Thursday, November 12, 2009

Mormon Church takes middle path on gay rights

Mormons throw support behind gay-rights cause
It looked like a stunning reversal: the same church that helped defeat gay marriage in California standing with gay-rights activists on an anti-discrimination law in its own backyard.

On Tuesday night, after a series of clandestine meetings between local gay-rights backers and Mormons in Salt Lake City, the Church of Jesus Christ of Latter-day Saints announced it would support proposed city laws that would prohibit discrimination against gays in housing and employment.

The ordinances passed and history was made: It marked the first time the Salt Lake City-based church had supported gay-rights legislation.

[...]

Michael Otterson, director of public affairs for the Mormon church, said Wednesday that church leaders were able to support the ordinance because it doesn't carve out special rights for gays.

Supporting "basic civil values," Otterson said, does not compromise the church's religious belief that homosexuality is a sin and that same-sex marriage poses a threat to traditional marriage.

"There are going to be gay advocates who don't think we've gone nearly far enough, and people very conservative who think we've gone too far," Otterson said. "The vast majority of people are between those polar extremes and we think that's going to resonate with people on the basis of fair-mindedness."

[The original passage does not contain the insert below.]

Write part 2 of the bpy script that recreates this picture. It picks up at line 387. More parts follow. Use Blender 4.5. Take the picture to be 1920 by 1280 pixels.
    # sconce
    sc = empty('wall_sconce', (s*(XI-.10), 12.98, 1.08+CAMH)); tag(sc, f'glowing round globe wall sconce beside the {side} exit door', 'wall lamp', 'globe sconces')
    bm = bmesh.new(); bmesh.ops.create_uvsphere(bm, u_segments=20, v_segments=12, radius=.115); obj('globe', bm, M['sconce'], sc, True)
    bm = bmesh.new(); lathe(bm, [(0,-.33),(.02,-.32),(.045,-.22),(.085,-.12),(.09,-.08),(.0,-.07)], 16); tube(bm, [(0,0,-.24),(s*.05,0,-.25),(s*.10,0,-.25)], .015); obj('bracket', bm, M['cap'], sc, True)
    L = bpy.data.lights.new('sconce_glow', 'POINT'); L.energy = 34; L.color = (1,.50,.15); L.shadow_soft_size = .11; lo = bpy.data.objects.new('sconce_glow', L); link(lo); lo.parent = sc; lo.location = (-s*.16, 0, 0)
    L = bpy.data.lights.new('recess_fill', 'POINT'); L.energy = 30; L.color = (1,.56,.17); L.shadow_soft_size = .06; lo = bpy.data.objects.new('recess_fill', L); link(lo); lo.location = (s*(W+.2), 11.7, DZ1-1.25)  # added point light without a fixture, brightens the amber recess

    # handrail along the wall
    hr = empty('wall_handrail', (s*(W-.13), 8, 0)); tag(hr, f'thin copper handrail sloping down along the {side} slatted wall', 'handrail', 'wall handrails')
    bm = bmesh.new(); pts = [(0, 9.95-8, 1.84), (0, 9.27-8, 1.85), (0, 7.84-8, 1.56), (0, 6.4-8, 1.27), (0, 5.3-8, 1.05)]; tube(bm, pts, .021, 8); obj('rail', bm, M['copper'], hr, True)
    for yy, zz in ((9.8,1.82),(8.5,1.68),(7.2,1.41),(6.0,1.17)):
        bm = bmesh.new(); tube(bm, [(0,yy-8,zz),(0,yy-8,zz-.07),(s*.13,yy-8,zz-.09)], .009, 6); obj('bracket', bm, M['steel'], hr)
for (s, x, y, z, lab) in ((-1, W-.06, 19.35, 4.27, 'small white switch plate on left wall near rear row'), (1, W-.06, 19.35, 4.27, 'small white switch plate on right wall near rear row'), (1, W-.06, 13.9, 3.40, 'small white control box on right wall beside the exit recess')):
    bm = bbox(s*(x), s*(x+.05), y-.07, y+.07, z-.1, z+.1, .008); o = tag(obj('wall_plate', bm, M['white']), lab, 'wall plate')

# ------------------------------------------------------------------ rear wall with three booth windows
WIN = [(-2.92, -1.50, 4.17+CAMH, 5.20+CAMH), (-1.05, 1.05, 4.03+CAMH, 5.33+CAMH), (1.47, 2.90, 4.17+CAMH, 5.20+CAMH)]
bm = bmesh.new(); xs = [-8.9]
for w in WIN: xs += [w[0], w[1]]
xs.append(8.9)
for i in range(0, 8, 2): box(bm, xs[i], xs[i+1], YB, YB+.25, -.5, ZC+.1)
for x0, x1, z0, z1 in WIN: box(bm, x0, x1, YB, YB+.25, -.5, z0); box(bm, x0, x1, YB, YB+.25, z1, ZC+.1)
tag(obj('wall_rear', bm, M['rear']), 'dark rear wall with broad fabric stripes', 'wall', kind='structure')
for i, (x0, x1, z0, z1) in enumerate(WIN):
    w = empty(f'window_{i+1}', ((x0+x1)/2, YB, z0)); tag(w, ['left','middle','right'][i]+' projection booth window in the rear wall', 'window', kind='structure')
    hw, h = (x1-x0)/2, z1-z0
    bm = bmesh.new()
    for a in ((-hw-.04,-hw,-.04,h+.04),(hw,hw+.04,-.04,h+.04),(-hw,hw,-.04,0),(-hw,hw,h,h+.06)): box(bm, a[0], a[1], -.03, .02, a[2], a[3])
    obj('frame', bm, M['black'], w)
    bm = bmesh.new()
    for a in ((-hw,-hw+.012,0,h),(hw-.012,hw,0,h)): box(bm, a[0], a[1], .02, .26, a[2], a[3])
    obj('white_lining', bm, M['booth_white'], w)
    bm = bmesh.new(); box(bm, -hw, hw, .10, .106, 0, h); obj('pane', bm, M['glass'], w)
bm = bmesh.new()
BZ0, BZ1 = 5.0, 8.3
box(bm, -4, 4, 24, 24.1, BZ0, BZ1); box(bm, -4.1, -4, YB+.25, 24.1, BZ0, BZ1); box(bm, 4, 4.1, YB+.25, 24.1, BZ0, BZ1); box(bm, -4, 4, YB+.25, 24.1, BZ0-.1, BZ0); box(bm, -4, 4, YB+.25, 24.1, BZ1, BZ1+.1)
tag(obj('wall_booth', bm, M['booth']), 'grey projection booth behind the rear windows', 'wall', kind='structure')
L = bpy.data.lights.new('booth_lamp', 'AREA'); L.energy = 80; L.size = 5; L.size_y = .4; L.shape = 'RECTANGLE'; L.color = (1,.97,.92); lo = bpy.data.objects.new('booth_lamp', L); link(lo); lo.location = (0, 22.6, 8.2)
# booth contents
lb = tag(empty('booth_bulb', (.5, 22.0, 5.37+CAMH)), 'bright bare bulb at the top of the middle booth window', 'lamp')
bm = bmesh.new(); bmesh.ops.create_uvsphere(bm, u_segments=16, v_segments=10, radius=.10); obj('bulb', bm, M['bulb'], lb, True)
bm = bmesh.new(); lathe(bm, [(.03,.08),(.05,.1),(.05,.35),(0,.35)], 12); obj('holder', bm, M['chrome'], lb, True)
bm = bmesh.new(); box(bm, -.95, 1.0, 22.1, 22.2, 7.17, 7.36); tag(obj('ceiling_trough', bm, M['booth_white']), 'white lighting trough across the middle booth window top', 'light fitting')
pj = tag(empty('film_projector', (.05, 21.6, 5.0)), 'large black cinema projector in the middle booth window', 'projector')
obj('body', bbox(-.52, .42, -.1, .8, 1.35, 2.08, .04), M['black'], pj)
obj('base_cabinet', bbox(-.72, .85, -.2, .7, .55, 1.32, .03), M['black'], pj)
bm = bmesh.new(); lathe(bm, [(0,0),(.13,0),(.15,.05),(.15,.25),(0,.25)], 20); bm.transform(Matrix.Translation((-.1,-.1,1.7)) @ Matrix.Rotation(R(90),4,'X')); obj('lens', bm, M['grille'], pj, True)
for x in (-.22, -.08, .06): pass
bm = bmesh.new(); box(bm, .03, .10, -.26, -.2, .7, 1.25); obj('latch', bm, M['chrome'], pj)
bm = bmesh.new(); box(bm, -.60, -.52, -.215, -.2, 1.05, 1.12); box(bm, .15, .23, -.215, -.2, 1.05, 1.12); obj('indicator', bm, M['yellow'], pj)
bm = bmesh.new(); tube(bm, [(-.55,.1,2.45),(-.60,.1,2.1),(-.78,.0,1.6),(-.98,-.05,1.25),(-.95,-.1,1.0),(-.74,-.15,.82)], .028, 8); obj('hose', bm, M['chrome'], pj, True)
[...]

Harry Knox, director of the religion and faith program at the gay-rights group Human Rights Campaign, said the Mormon church's stand on the Salt Lake City ordinances could help alter the debate over gay rights.

"The church deserves credit, but that credit really comes because people have been pushing for it," Knox said. "It's not something thing they arrived at on their own and out of the goodness of their hearts."

The church's action is the latest sign of a softening among some conservative Christians toward offering some legal protections to gays. [...]

Interesting. Siding with "fair-mindedness", as seen by the "vast majority". Given their position on gay rights, their is a logic to their conclusion. This is a matter where it will be impossible to please everyone, and the middle path often leaves the extremes on both sides angry.